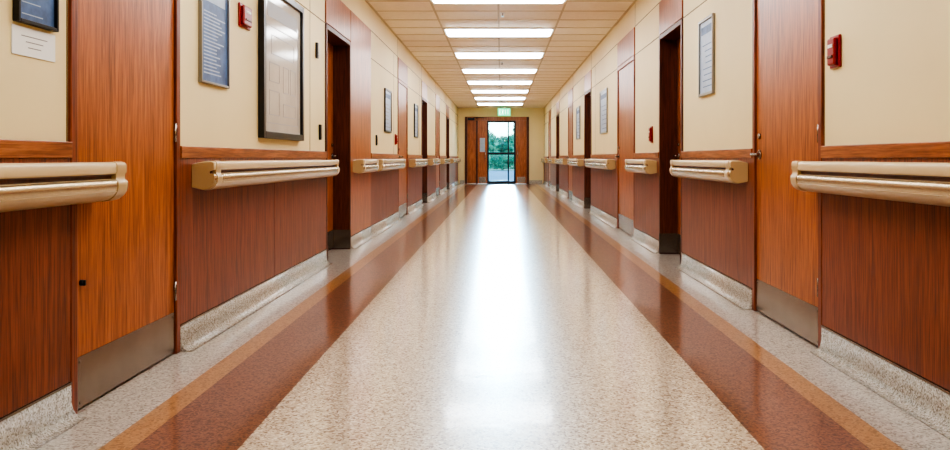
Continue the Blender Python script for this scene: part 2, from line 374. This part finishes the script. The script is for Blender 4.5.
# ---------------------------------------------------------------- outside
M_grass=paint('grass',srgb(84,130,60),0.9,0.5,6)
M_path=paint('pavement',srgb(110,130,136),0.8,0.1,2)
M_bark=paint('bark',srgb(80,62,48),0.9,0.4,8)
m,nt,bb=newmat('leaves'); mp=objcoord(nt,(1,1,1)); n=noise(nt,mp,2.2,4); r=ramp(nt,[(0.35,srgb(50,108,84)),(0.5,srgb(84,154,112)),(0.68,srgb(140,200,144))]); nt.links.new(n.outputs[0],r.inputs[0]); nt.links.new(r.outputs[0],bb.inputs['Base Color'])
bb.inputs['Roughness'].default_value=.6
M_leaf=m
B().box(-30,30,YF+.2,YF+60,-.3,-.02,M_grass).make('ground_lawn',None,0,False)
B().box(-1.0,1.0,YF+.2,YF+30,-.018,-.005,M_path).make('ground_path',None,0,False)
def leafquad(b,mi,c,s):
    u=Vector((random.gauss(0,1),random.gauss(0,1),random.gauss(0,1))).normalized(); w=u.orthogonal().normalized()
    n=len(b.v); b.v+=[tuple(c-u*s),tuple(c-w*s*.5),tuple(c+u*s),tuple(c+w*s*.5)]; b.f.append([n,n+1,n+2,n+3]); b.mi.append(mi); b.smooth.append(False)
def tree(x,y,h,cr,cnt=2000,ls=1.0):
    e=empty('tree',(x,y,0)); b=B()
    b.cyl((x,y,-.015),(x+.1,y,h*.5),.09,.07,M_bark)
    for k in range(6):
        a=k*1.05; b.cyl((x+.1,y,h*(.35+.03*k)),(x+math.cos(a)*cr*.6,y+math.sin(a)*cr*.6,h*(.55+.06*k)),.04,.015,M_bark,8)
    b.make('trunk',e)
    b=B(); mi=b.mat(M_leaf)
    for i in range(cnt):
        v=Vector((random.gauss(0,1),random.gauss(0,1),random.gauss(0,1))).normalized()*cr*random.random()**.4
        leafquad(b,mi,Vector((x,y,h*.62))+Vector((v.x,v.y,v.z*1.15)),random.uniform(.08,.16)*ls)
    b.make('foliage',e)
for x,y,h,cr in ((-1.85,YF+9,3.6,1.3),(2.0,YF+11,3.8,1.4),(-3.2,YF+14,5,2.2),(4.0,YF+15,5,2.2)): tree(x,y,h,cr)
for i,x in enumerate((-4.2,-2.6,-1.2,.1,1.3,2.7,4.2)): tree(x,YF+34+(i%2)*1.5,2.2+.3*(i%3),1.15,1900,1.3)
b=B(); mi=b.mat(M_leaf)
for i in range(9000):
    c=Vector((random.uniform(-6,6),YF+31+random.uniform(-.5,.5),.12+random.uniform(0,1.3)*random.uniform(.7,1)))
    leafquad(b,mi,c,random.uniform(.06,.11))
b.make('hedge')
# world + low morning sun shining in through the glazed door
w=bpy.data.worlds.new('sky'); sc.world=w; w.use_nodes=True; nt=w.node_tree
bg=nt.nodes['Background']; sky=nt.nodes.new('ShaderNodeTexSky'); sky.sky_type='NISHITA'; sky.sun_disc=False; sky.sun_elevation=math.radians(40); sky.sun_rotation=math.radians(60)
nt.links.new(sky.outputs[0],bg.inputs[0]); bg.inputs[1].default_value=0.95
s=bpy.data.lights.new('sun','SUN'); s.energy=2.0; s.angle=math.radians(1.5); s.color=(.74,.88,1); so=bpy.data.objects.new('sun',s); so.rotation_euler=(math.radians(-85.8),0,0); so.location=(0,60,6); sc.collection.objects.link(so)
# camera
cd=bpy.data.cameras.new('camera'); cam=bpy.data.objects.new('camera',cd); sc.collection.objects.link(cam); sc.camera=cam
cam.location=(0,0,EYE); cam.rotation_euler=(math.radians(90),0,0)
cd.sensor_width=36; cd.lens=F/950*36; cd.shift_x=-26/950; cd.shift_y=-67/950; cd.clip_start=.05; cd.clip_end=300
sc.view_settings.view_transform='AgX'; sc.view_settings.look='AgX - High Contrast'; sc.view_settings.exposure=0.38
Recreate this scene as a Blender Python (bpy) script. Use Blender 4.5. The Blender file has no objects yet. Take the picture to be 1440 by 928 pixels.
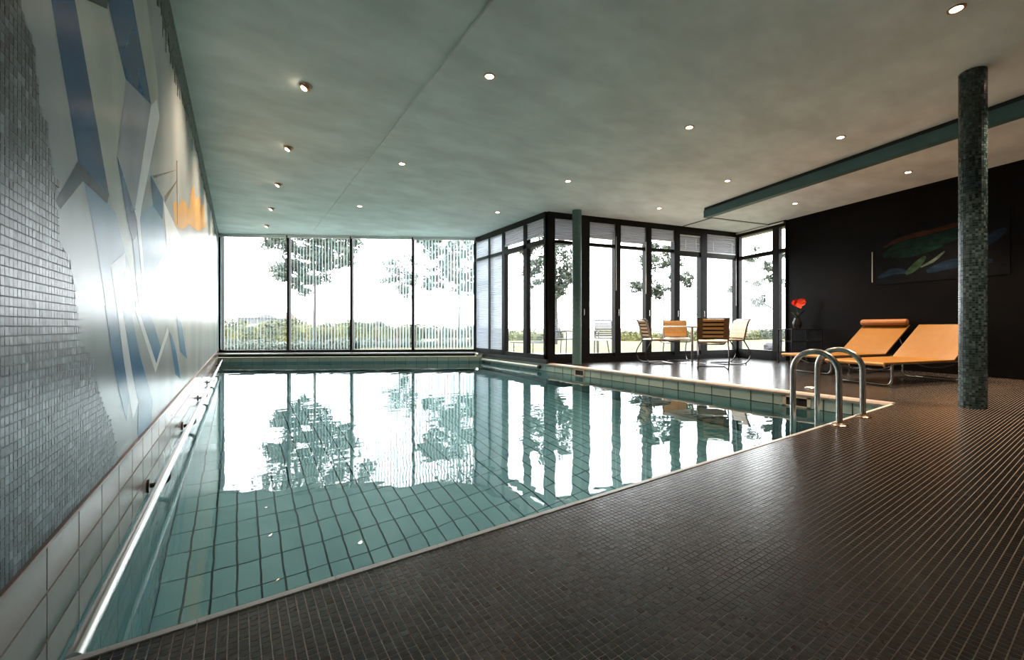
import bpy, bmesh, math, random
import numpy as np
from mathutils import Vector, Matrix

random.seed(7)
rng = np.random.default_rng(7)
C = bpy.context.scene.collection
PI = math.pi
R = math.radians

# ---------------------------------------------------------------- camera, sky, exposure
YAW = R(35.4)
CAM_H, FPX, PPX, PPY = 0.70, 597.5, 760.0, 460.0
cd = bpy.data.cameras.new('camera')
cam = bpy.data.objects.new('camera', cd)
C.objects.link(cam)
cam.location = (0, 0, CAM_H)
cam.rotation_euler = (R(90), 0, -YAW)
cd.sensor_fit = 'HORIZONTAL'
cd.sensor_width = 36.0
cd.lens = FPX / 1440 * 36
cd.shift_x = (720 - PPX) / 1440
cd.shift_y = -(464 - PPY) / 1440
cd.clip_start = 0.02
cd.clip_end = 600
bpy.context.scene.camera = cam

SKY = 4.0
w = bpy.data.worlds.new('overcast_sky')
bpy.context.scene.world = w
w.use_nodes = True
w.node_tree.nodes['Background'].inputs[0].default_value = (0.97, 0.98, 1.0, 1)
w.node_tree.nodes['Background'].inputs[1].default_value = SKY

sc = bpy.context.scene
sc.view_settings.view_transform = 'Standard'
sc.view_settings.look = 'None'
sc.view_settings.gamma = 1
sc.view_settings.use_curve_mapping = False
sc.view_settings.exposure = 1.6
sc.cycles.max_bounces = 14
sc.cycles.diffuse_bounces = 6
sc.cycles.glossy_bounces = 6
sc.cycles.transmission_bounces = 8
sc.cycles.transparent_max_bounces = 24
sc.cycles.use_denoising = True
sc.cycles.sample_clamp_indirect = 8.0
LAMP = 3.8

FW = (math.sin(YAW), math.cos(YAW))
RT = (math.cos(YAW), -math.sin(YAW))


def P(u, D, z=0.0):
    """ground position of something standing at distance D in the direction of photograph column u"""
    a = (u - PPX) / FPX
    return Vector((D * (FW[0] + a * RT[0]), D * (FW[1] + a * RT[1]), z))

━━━

Given instruction
From the records given above, reproduce all text exactly and exclude each picture.

Output
Continue the Blender Python script for this scene: part 2, from line 374. This part finishes the script. The script is for Blender 4.5.
# ---------------------------------------------------------------- outside
M_grass=paint('grass',srgb(84,130,60),0.9,0.5,6)
M_path=paint('pavement',srgb(110,130,136),0.8,0.1,2)
M_bark=paint('bark',srgb(80,62,48),0.9,0.4,8)
m,nt,bb=newmat('leaves'); mp=objcoord(nt,(1,1,1)); n=noise(nt,mp,2.2,4); r=ramp(nt,[(0.35,srgb(50,108,84)),(0.5,srgb(84,154,112)),(0.68,srgb(140,200,144))]); nt.links.new(n.outputs[0],r.inputs[0]); nt.links.new(r.outputs[0],bb.inputs['Base Color'])
bb.inputs['Roughness'].default_value=.6
M_leaf=m
B().box(-30,30,YF+.2,YF+60,-.3,-.02,M_grass).make('ground_lawn',None,0,False)
B().box(-1.0,1.0,YF+.2,YF+30,-.018,-.005,M_path).make('ground_path',None,0,False)
def leafquad(b,mi,c,s):
    u=Vector((random.gauss(0,1),random.gauss(0,1),random.gauss(0,1))).normalized(); w=u.orthogonal().normalized()
    n=len(b.v); b.v+=[tuple(c-u*s),tuple(c-w*s*.5),tuple(c+u*s),tuple(c+w*s*.5)]; b.f.append([n,n+1,n+2,n+3]); b.mi.append(mi); b.smooth.append(False)
def tree(x,y,h,cr,cnt=2000,ls=1.0):
    e=empty('tree',(x,y,0)); b=B()
    b.cyl((x,y,-.015),(x+.1,y,h*.5),.09,.07,M_bark)
    for k in range(6):
        a=k*1.05; b.cyl((x+.1,y,h*(.35+.03*k)),(x+math.cos(a)*cr*.6,y+math.sin(a)*cr*.6,h*(.55+.06*k)),.04,.015,M_bark,8)
    b.make('trunk',e)
    b=B(); mi=b.mat(M_leaf)
    for i in range(cnt):
        v=Vector((random.gauss(0,1),random.gauss(0,1),random.gauss(0,1))).normalized()*cr*random.random()**.4
        leafquad(b,mi,Vector((x,y,h*.62))+Vector((v.x,v.y,v.z*1.15)),random.uniform(.08,.16)*ls)
    b.make('foliage',e)
for x,y,h,cr in ((-1.85,YF+9,3.6,1.3),(2.0,YF+11,3.8,1.4),(-3.2,YF+14,5,2.2),(4.0,YF+15,5,2.2)): tree(x,y,h,cr)
for i,x in enumerate((-4.2,-2.6,-1.2,.1,1.3,2.7,4.2)): tree(x,YF+34+(i%2)*1.5,2.2+.3*(i%3),1.15,1900,1.3)
b=B(); mi=b.mat(M_leaf)
for i in range(9000):
    c=Vector((random.uniform(-6,6),YF+31+random.uniform(-.5,.5),.12+random.uniform(0,1.3)*random.uniform(.7,1)))
    leafquad(b,mi,c,random.uniform(.06,.11))
b.make('hedge')
# world + low morning sun shining in through the glazed door
w=bpy.data.worlds.new('sky'); sc.world=w; w.use_nodes=True; nt=w.node_tree
bg=nt.nodes['Background']; sky=nt.nodes.new('ShaderNodeTexSky'); sky.sky_type='NISHITA'; sky.sun_disc=False; sky.sun_elevation=math.radians(40); sky.sun_rotation=math.radians(60)
nt.links.new(sky.outputs[0],bg.inputs[0]); bg.inputs[1].default_value=0.95
s=bpy.data.lights.new('sun','SUN'); s.energy=2.0; s.angle=math.radians(1.5); s.color=(.74,.88,1); so=bpy.data.objects.new('sun',s); so.rotation_euler=(math.radians(-85.8),0,0); so.location=(0,60,6); sc.collection.objects.link(so)
# camera
cd=bpy.data.cameras.new('camera'); cam=bpy.data.objects.new('camera',cd); sc.collection.objects.link(cam); sc.camera=cam
cam.location=(0,0,EYE); cam.rotation_euler=(math.radians(90),0,0)
cd.sensor_width=36; cd.lens=F/950*36; cd.shift_x=-26/950; cd.shift_y=-67/950; cd.clip_start=.05; cd.clip_end=300
sc.view_settings.view_transform='AgX'; sc.view_settings.look='AgX - High Contrast'; sc.view_settings.exposure=0.38
Recreate this scene as a Blender Python (bpy) script. Use Blender 4.5. The Blender file has no objects yet. Take the picture to be 1440 by 928 pixels.
import bpy, bmesh, math, random
import numpy as np
from mathutils import Vector, Matrix

random.seed(7)
rng = np.random.default_rng(7)
C = bpy.context.scene.collection
PI = math.pi
R = math.radians

# ---------------------------------------------------------------- camera, sky, exposure
YAW = R(35.4)
CAM_H, FPX, PPX, PPY = 0.70, 597.5, 760.0, 460.0
cd = bpy.data.cameras.new('camera')
cam = bpy.data.objects.new('camera', cd)
C.objects.link(cam)
cam.location = (0, 0, CAM_H)
cam.rotation_euler = (R(90), 0, -YAW)
cd.sensor_fit = 'HORIZONTAL'
cd.sensor_width = 36.0
cd.lens = FPX / 1440 * 36
cd.shift_x = (720 - PPX) / 1440
cd.shift_y = -(464 - PPY) / 1440
cd.clip_start = 0.02
cd.clip_end = 600
bpy.context.scene.camera = cam

SKY = 4.0
w = bpy.data.worlds.new('overcast_sky')
bpy.context.scene.world = w
w.use_nodes = True
w.node_tree.nodes['Background'].inputs[0].default_value = (0.97, 0.98, 1.0, 1)
w.node_tree.nodes['Background'].inputs[1].default_value = SKY

sc = bpy.context.scene
sc.view_settings.view_transform = 'Standard'
sc.view_settings.look = 'None'
sc.view_settings.gamma = 1
sc.view_settings.use_curve_mapping = False
sc.view_settings.exposure = 1.6
sc.cycles.max_bounces = 14
sc.cycles.diffuse_bounces = 6
sc.cycles.glossy_bounces = 6
sc.cycles.transmission_bounces = 8
sc.cycles.transparent_max_bounces = 24
sc.cycles.use_denoising = True
sc.cycles.sample_clamp_indirect = 8.0
LAMP = 3.8

FW = (math.sin(YAW), math.cos(YAW))
RT = (math.cos(YAW), -math.sin(YAW))


def P(u, D, z=0.0):
    """ground position of something standing at distance D in the direction of photograph column u"""
    a = (u - PPX) / FPX
    return Vector((D * (FW[0] + a * RT[0]), D * (FW[1] + a * RT[1]), z))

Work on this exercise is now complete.